On the same day as an apparent thaw in the U.S. position on its Cuban embargo, evidenced by an abstaining vote in a U.N. resolution calling for an end to the island's 56-year isolation, a former British ambassador speaking in Boston said it's too soon to look for economic opportunities in that country. 

Ambassador Paul Webster Hare discussed Cuba-U.S. relations this week at a political affairs event hosted by World Boston. Having lived in Cuba from 2001-04, he shared his insight on just how drastic a change it would be for Cuba to join the economic system of its Western neighbors. Signs of change are still small, and more drastic revolutions are not likely as long as the Castro brothers rule.  "I don't think it's right to see Cuba and the U.S. becoming warm, chummy, back-slapping partners any time soon.  Cuba remains a strange and repressive country," he said.

» Visit WGBH Forum Network to listen to Ambassador Hare's entire October 26, 2016 address.

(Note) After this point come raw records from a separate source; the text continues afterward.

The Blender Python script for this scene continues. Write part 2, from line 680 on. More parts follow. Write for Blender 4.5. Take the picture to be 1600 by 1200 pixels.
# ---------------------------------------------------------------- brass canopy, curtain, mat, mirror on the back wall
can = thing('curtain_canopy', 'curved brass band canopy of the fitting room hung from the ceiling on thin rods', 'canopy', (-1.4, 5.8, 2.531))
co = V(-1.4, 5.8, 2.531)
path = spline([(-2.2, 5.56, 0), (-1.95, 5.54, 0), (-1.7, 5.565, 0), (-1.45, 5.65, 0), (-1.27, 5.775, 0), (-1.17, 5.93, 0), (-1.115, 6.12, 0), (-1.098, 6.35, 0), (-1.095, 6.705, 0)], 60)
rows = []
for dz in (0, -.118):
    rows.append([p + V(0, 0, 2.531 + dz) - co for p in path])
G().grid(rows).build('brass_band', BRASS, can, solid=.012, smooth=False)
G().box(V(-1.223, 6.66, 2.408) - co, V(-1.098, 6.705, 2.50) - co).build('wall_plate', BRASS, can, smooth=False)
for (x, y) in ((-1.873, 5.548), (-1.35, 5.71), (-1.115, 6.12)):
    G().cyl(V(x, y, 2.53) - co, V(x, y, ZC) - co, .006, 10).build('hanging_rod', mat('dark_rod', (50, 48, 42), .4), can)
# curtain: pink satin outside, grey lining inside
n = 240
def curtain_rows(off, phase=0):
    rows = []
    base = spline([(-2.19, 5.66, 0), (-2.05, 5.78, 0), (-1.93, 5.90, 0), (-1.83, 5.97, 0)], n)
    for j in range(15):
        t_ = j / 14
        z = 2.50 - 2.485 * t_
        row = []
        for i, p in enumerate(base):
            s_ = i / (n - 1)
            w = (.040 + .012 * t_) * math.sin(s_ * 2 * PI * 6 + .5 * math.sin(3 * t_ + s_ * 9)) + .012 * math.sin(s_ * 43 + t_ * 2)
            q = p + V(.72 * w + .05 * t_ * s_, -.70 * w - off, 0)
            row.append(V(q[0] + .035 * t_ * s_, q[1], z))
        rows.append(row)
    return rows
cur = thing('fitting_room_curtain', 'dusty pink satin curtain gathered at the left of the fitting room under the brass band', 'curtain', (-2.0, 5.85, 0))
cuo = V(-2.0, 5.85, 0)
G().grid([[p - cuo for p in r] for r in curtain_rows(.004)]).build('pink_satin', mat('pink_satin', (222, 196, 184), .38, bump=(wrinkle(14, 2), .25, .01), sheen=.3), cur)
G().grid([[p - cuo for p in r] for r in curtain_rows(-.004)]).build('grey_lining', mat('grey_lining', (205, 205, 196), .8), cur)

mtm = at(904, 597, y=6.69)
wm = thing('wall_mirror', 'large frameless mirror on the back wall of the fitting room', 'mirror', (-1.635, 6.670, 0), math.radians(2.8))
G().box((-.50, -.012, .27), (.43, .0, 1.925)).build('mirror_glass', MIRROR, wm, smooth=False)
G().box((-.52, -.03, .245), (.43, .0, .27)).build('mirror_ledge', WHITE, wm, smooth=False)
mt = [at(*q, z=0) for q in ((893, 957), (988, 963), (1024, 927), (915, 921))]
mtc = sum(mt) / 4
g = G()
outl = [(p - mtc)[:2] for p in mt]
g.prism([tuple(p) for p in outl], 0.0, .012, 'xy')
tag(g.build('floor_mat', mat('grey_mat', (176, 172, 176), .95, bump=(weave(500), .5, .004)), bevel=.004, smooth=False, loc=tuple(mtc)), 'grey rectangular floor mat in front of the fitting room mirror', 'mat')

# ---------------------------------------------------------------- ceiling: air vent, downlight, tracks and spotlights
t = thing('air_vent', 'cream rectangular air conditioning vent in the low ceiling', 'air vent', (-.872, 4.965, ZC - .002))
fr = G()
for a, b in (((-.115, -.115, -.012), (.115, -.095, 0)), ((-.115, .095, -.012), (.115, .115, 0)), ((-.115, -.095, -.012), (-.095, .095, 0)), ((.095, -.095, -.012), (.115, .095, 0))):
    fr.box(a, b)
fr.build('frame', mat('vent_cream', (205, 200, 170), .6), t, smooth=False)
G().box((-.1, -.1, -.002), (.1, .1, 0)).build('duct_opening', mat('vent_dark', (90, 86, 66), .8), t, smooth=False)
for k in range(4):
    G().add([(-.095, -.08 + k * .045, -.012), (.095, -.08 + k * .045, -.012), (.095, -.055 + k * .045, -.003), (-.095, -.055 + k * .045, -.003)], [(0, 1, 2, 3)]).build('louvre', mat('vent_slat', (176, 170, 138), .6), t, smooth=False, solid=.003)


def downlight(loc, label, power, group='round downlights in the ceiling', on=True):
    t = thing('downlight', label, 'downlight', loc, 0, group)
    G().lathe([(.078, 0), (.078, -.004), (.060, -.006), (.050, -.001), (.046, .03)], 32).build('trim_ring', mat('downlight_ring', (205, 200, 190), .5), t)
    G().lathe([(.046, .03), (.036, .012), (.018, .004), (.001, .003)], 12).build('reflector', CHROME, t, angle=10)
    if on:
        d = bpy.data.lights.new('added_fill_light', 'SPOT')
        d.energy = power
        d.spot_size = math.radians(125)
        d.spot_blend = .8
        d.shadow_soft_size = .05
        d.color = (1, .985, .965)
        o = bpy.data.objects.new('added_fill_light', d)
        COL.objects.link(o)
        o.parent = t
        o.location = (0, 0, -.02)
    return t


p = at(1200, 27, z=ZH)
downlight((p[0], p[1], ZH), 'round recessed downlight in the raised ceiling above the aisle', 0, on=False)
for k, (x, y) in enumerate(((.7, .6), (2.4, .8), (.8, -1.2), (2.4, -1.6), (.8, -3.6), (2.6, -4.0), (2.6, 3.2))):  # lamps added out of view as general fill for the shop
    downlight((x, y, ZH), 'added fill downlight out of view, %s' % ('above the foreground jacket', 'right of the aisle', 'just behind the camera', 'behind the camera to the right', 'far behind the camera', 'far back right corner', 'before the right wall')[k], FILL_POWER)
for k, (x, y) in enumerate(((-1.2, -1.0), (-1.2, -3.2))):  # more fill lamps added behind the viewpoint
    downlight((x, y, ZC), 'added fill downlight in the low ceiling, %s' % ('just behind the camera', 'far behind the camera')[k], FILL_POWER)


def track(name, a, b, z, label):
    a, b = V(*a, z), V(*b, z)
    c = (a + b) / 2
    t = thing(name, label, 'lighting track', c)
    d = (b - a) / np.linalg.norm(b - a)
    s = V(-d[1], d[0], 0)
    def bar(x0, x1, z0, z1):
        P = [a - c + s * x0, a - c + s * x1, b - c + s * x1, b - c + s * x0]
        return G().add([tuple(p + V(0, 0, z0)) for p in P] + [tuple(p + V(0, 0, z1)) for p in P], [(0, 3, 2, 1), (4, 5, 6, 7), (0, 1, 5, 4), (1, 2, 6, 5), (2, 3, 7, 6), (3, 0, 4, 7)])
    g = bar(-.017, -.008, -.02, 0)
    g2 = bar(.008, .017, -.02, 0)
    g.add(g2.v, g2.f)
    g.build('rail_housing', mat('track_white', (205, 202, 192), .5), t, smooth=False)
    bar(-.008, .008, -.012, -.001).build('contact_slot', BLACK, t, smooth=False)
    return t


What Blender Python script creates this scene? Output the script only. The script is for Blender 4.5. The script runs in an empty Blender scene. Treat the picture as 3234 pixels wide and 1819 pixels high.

For twenty-five years the U.S. has voted against the annual U.N. resolution demanding an end to the American embargo, making this year's vote of abstention significant. Experts in U.S. - Cuban relations see it as another step in President Obama's efforts to change relations between the two countries since 2014. The White House opposes the embargo and has called upon Congress to repeal it. Obama is the first sitting U.S. President to visit Cuba since 1928.

Similar to  Ambassador Hare, U.S. Ambassador to the U.N Samantha Power emphasized the nascent stage of the White House effort toward normalizing relations with Cuba, saying in her remarks during the vote, "abstaining on this resolution does not mean that the United States agrees with all of the policies and practices of the Cuban government. We do not."